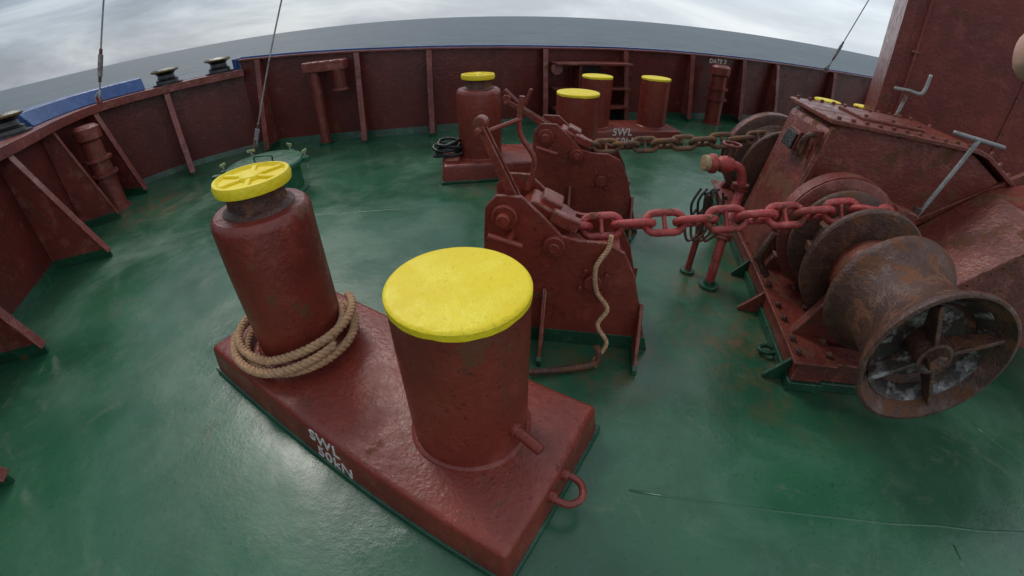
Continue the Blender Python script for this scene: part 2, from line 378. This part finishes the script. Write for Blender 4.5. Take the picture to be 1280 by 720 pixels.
# ------------------------------------------------------------------ chain stoppers
def stopper(loc,rz,lev,name='chain_stopper'):
    g=empty(name,(*loc,0),rz)
    poly=[(-.42,0),(.42,0),(.355,.22),(.29,.44),(.225,.56),(.14,.60),(.02,.60),(-.06,.62),(-.14,.70),(-.24,.79),(-.35,.79),(-.40,.73),(-.41,.55)]
    for y in(-.14,.14):
        prism('side_plate',g,poly,(0,y,0),(1,0,0),(0,0,1),.022,RED)
        prism('green_foot',g,[(-.425,0),(.425,0),(.40,.085),(-.423,.085)],(0,y,0),(1,0,0),(0,0,1),.030,GRN,bev=.002)
        s=-1 if y<0 else 1
        for x,hh in((-.12,.34),(.345,.30)):
            prism('gusset',g,[(.015,0),(.20,0),(.20,.03),(.03,hh),(.015,hh)],(x,y,0),(0,s,0),(0,0,1),.018,RED)
            prism('gusset_foot',g,[(.017,0),(.206,0),(.206,.035),(.19,.05),(.017,.05)],(x,y,0),(0,s,0),(0,0,1),.024,GRN,bev=.002)
    prism('chain_trough',g,[(-.38,.40),(.27,.40),(.22,.50),(-.05,.515),(-.38,.55)],(0,0,0),(1,0,0),(0,0,1),.255,RED)
    prism('end_plate',g,[(-.13,0),(.13,0),(.13,.42),(-.13,.42)],(-.39,0,0),(0,1,0),(0,0,1),.02,RED)
    prism('end_plate',g,[(-.13,0),(.13,0),(.13,.40),(-.13,.40)],(.27,0,0),(0,1,0),V((-.17,0,.9)),.02,RED)
    for x,z,r,l in((-.31,.70,.030,.22),(-.09,.575,.026,.20),(.10,.40,.022,.165)):
        for s in(-1,1):
            cyl('pin',g,(x,s*.10,z),(x,s*l,z),r,RED)
            cyl('boss',g,(x,s*.150,z),(x,s*.185,z),r*1.9,RED)
            if z<.5:
                for q in range(4):
                    a=q*math.pi/2+.6; cyl('bolt',g,(x+.07*math.cos(a),s*.15,z+.07*math.sin(a)),(x+.07*math.cos(a),s*.172,z+.07*math.sin(a)),.013,RED,6)
    prism('pawl_bar',g,[(-.30,.66),(-.20,.745),(-.05,.67),(.0,.635),(-.02,.585),(-.10,.585),(-.28,.63)],(0,0,0),(1,0,0),(0,0,1),.15,RED,bev=.01)
    box('pawl_block',g,(-.05,-.09,.665),(.13,.05,.06),RED,ry=20,bev=.008)
    box('pawl_block',g,(-.12,.02,.71),(.10,.12,.05),RED,ry=25,bev=.008)
    cyl('handle',g,(-.22,-.24,.60),(-.37,-.24,.64),.014,RED); cyl('handle_stub',g,(-.28,-.14,.62),(-.28,-.25,.62),.014,RED)
    tx,tz=lev
    a=V((-.27,0,.74)); b=V((tx,0,tz))
    for y in(-.105,-.055):
        dd=(b-a).normalized(); nrm=V((-dd.z,0,dd.x))
        prism('lever_arm',g,[(-.022,-.02),(.022,-.02),(.016,(b-a).length),(-.016,(b-a).length)],a+V((0,y,0)),(nrm.x,0,nrm.z),dd,.012,RED)
    cyl('lever_pin',g,b+V((0,-.15,-.01)),b+V((0,.02,-.01)),.014,RED)
    cyl('lever_eye',g,b+V((0,-.11,.012)),b+V((0,-.05,.012)),.03,RED)
    return g,a,b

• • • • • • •

## PROBLEM REQUIREMENTS
Except for the pictures, copy the material above exactly.

## EXERCISE SOLUTION
Continue the Blender Python script for this scene: part 2, from line 378. This part finishes the script. Write for Blender 4.5. Take the picture to be 1280 by 720 pixels.
# ------------------------------------------------------------------ chain stoppers
def stopper(loc,rz,lev,name='chain_stopper'):
    g=empty(name,(*loc,0),rz)
    poly=[(-.42,0),(.42,0),(.355,.22),(.29,.44),(.225,.56),(.14,.60),(.02,.60),(-.06,.62),(-.14,.70),(-.24,.79),(-.35,.79),(-.40,.73),(-.41,.55)]
    for y in(-.14,.14):
        prism('side_plate',g,poly,(0,y,0),(1,0,0),(0,0,1),.022,RED)
        prism('green_foot',g,[(-.425,0),(.425,0),(.40,.085),(-.423,.085)],(0,y,0),(1,0,0),(0,0,1),.030,GRN,bev=.002)
        s=-1 if y<0 else 1
        for x,hh in((-.12,.34),(.345,.30)):
            prism('gusset',g,[(.015,0),(.20,0),(.20,.03),(.03,hh),(.015,hh)],(x,y,0),(0,s,0),(0,0,1),.018,RED)
            prism('gusset_foot',g,[(.017,0),(.206,0),(.206,.035),(.19,.05),(.017,.05)],(x,y,0),(0,s,0),(0,0,1),.024,GRN,bev=.002)
    prism('chain_trough',g,[(-.38,.40),(.27,.40),(.22,.50),(-.05,.515),(-.38,.55)],(0,0,0),(1,0,0),(0,0,1),.255,RED)
    prism('end_plate',g,[(-.13,0),(.13,0),(.13,.42),(-.13,.42)],(-.39,0,0),(0,1,0),(0,0,1),.02,RED)
    prism('end_plate',g,[(-.13,0),(.13,0),(.13,.40),(-.13,.40)],(.27,0,0),(0,1,0),V((-.17,0,.9)),.02,RED)
    for x,z,r,l in((-.31,.70,.030,.22),(-.09,.575,.026,.20),(.10,.40,.022,.165)):
        for s in(-1,1):
            cyl('pin',g,(x,s*.10,z),(x,s*l,z),r,RED)
            cyl('boss',g,(x,s*.150,z),(x,s*.185,z),r*1.9,RED)
            if z<.5:
                for q in range(4):
                    a=q*math.pi/2+.6; cyl('bolt',g,(x+.07*math.cos(a),s*.15,z+.07*math.sin(a)),(x+.07*math.cos(a),s*.172,z+.07*math.sin(a)),.013,RED,6)
    prism('pawl_bar',g,[(-.30,.66),(-.20,.745),(-.05,.67),(.0,.635),(-.02,.585),(-.10,.585),(-.28,.63)],(0,0,0),(1,0,0),(0,0,1),.15,RED,bev=.01)
    box('pawl_block',g,(-.05,-.09,.665),(.13,.05,.06),RED,ry=20,bev=.008)
    box('pawl_block',g,(-.12,.02,.71),(.10,.12,.05),RED,ry=25,bev=.008)
    cyl('handle',g,(-.22,-.24,.60),(-.37,-.24,.64),.014,RED); cyl('handle_stub',g,(-.28,-.14,.62),(-.28,-.25,.62),.014,RED)
    tx,tz=lev
    a=V((-.27,0,.74)); b=V((tx,0,tz))
    for y in(-.105,-.055):
        dd=(b-a).normalized(); nrm=V((-dd.z,0,dd.x))
        prism('lever_arm',g,[(-.022,-.02),(.022,-.02),(.016,(b-a).length),(-.016,(b-a).length)],a+V((0,y,0)),(nrm.x,0,nrm.z),dd,.012,RED)
    cyl('lever_pin',g,b+V((0,-.15,-.01)),b+V((0,.02,-.01)),.014,RED)
    cyl('lever_eye',g,b+V((0,-.11,.012)),b+V((0,-.05,.012)),.03,RED)
    return g,a,b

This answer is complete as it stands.